Semanas atrás, fueron distribuidos en la sede del Ministerio de Educación de la Nación los premios del certamen escolar denominado "Periodistas por un día", en el cual participaron alumnos de la enseñanza media. En esas circunstancias, Matías Cabrera, estudiante catamarqueño premiado por una investigación realizada en colaboración con José Ledesma y titulada "Trabajo rural de los adolescentes en el extremo austral de la yunga", planteó el problema de los menores que quieren estudiar y no pueden hacerlo porque deben trabajar en el medio rural, en condiciones tales que les impiden acceder a la escuela.
Este inconveniente se torna mucho más preocupante por el hecho de que la existencia de niños que trabajan a pesar de que están por debajo de la edad mínima de la admisión en el empleo crece en todo el mundo, en especial en el campo de la agricultura, que en todo el planeta involucra a 132 millones de menores de 14 años. Aquí, en el país, el porcentaje de menores de 17 años que trabaja es mayor en las zonas rurales que en las urbanas. Otro dato no menos significativo es que en el campo trabaja el 35,5 por ciento de los adolescentes.
El ministro Daniel Filmus acogió la iniciativa con simpatía, dijo que desconocía por qué no se cumplían los programas de asistencia existentes y prometió ocuparse del tema.
Las palabras del joven alumno fueron oportunas y atinadas al plantear un justo llamado de atención sobre un flanco de la realidad de nuestra enseñanza distante de la equidad de oportunidades educativas, principio tantas veces proclamado, pero sólo parcialmente atendido, pese a estar reafirmado por la ley 26.061, de protección integral de la minoridad. Asimismo, la existencia de un gran número de menores de edad que trabajan y por ello no estudian choca con las políticas de erradicación del trabajo infantil de la Organización Internacional del Trabajo (OIT), a las cuales ha adherido la Argentina.
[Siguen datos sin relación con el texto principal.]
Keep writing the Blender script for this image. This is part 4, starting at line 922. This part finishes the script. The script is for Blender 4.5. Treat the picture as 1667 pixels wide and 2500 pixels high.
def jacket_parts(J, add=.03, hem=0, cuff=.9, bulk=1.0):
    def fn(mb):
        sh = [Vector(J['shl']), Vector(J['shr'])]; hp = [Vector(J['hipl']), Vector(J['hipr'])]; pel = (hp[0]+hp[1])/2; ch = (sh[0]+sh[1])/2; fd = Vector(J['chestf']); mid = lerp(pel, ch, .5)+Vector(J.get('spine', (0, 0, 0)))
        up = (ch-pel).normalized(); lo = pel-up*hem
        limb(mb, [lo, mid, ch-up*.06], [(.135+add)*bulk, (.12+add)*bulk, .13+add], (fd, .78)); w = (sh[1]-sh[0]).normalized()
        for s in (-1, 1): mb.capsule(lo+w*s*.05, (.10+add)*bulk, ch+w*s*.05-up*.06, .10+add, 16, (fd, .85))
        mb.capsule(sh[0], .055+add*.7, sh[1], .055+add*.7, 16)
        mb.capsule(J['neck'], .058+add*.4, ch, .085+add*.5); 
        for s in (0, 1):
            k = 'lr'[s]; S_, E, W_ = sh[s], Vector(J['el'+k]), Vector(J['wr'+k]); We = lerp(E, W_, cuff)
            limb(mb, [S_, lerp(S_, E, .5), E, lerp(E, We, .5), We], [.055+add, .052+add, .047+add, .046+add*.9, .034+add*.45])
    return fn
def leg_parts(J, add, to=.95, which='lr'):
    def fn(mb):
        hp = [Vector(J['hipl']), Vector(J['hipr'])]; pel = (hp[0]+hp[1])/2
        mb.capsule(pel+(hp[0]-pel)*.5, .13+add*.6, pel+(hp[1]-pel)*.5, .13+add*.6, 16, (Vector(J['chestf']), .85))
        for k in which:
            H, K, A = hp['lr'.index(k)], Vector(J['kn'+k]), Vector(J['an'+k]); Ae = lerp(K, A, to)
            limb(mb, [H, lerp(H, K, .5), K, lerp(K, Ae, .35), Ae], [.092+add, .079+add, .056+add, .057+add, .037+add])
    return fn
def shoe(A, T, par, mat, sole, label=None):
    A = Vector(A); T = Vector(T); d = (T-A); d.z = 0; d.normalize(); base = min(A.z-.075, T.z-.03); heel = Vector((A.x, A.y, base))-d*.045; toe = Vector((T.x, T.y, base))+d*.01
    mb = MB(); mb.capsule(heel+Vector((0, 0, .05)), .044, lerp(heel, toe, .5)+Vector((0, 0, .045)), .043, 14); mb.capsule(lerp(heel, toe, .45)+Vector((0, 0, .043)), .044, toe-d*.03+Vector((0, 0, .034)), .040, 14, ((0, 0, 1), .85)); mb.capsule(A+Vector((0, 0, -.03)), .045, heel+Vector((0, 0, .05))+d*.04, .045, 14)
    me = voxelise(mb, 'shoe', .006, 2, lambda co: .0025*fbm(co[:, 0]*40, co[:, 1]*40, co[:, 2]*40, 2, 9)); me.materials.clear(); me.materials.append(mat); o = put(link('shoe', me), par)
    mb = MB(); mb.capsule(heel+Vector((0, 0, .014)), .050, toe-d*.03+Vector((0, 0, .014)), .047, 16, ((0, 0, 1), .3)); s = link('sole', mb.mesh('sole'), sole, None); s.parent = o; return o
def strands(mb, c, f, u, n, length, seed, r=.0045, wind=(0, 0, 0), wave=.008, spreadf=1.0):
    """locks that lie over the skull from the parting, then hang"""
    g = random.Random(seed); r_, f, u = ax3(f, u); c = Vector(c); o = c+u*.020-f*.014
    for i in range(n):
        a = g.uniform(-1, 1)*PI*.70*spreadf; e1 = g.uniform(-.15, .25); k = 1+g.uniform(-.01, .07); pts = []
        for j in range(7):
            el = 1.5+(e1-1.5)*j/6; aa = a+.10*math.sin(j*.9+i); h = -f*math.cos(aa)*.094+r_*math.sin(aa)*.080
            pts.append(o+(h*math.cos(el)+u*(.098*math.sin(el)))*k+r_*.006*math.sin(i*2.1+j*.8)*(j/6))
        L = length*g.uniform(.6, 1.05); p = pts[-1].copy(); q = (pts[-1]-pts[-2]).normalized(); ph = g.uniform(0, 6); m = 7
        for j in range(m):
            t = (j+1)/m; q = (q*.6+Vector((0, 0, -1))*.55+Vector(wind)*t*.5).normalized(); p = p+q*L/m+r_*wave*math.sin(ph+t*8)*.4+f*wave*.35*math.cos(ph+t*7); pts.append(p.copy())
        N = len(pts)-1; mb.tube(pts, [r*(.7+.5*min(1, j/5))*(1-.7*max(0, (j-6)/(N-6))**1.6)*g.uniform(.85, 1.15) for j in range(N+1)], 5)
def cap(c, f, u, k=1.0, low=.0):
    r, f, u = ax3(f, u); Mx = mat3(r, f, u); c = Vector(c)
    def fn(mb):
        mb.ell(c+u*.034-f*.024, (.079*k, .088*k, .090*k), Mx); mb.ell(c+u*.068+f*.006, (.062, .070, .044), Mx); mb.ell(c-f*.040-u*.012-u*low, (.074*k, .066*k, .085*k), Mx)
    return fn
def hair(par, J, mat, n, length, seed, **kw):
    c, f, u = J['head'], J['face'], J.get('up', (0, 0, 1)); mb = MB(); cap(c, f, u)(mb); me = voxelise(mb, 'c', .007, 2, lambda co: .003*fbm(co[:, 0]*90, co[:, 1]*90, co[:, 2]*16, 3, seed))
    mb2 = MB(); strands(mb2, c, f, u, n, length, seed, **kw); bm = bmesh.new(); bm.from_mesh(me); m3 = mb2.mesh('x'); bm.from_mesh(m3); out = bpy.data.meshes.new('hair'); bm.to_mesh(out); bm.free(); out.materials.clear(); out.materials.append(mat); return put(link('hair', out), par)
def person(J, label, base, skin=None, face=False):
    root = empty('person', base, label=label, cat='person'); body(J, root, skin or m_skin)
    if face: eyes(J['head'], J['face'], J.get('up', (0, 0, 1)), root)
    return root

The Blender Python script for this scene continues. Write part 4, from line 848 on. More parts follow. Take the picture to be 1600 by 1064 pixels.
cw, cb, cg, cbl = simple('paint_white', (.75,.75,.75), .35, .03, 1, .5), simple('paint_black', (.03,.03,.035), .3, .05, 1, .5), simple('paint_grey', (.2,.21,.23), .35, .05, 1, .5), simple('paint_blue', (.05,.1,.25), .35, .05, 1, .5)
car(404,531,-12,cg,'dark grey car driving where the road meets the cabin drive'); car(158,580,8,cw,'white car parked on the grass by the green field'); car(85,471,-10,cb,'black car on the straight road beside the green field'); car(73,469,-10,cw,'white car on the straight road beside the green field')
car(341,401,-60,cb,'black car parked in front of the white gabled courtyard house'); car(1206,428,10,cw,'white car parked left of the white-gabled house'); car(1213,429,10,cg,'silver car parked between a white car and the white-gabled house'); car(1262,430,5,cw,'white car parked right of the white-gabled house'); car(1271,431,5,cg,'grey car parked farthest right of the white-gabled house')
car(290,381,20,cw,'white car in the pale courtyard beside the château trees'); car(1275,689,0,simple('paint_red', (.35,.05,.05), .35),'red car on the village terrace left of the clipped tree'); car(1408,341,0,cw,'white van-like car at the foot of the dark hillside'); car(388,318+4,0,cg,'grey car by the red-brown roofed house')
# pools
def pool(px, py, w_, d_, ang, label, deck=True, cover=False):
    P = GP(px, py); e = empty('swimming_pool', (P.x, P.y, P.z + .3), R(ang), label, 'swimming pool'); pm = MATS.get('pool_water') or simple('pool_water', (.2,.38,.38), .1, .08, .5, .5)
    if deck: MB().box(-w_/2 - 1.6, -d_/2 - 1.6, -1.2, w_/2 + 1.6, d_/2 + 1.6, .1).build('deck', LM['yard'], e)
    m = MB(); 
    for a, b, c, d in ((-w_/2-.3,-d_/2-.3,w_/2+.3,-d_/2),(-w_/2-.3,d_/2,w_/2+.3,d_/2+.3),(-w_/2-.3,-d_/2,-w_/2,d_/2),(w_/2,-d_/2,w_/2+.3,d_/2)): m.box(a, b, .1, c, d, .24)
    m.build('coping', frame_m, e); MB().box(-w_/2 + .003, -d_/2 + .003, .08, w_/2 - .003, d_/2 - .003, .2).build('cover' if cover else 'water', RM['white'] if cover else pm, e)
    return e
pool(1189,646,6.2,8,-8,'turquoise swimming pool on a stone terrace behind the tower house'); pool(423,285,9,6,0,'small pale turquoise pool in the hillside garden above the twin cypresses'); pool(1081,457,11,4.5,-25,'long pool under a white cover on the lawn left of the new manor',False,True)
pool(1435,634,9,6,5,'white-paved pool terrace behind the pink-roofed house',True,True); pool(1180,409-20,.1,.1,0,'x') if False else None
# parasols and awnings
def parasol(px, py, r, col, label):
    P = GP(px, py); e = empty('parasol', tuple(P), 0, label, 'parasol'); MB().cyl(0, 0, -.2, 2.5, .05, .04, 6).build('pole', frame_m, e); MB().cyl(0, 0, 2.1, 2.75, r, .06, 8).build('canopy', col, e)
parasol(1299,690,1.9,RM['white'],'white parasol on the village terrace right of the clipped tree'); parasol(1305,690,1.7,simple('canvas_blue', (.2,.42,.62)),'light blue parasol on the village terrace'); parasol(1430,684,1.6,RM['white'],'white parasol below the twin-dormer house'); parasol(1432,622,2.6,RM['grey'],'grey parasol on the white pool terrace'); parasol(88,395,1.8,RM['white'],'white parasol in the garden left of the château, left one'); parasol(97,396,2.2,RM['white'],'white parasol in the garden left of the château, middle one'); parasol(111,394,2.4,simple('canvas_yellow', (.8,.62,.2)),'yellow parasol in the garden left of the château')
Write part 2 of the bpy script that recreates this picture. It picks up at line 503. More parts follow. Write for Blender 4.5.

Por otra parte, la norma actualmente vigente en el área educativa, en su capítulo dedicado a la enseñanza rural, garantiza el cumplimiento de la educación obligatoria y enuncia los diseños institucionales adecuados para que los alumnos de esas regiones más castigadas por las deficientes condiciones de vida puedan mantener su vinculación con la familia y su medio de pertenencia mientras estudian. A la vez, alienta el desarrollo de modelos de organización escolar flexibles, o sea, aptos para resolver sin mayores dilaciones las diversas y complejas situaciones que se suelen presentar en las diversas clases de ámbito rural existentes en la Argentina.
Ciertamente, mucho hay que hacer en esta área educativa. En 2004 eran 342 las escuelas rurales, con una distribución desigual en la cual la provincia de Buenos Aires contaba con el mayor número (81), seguida por Santa Fe (48) y Entre Ríos (25). En tanto, Santa Cruz (1), Tierra del Fuego (1), Neuquén (3), Formosa (4) y Catamarca (5) tenían el menor número. Asimismo, hay diversidad de modelos escolares, con variadas denominaciones, ya sea en el ámbito oficial o privado.
Esta modalidad de la enseñanza, iniciada tempranamente en nuestro territorio en 1823, ha padecido las consecuencias de políticas erráticas que no respondieron satisfactoriamente a las necesidades de la población ni a los objetivos formativos de un país con tanta riqueza agropecuaria. Para agravar esa situación, en la década del 90, la reforma educativa promovida por la ley federal que ahora caducó produjo el impacto adverso de marginar la educación técnica y la agropecuaria, daños reparados sólo de modo formal por la actual normativa.
De ahí que las palabras del joven investigador premiado permiten apreciar el vacío en que se encuentran muchos menores, al margen de las oportunidades que la sociedad les promete y debe ofrecerles concretamente.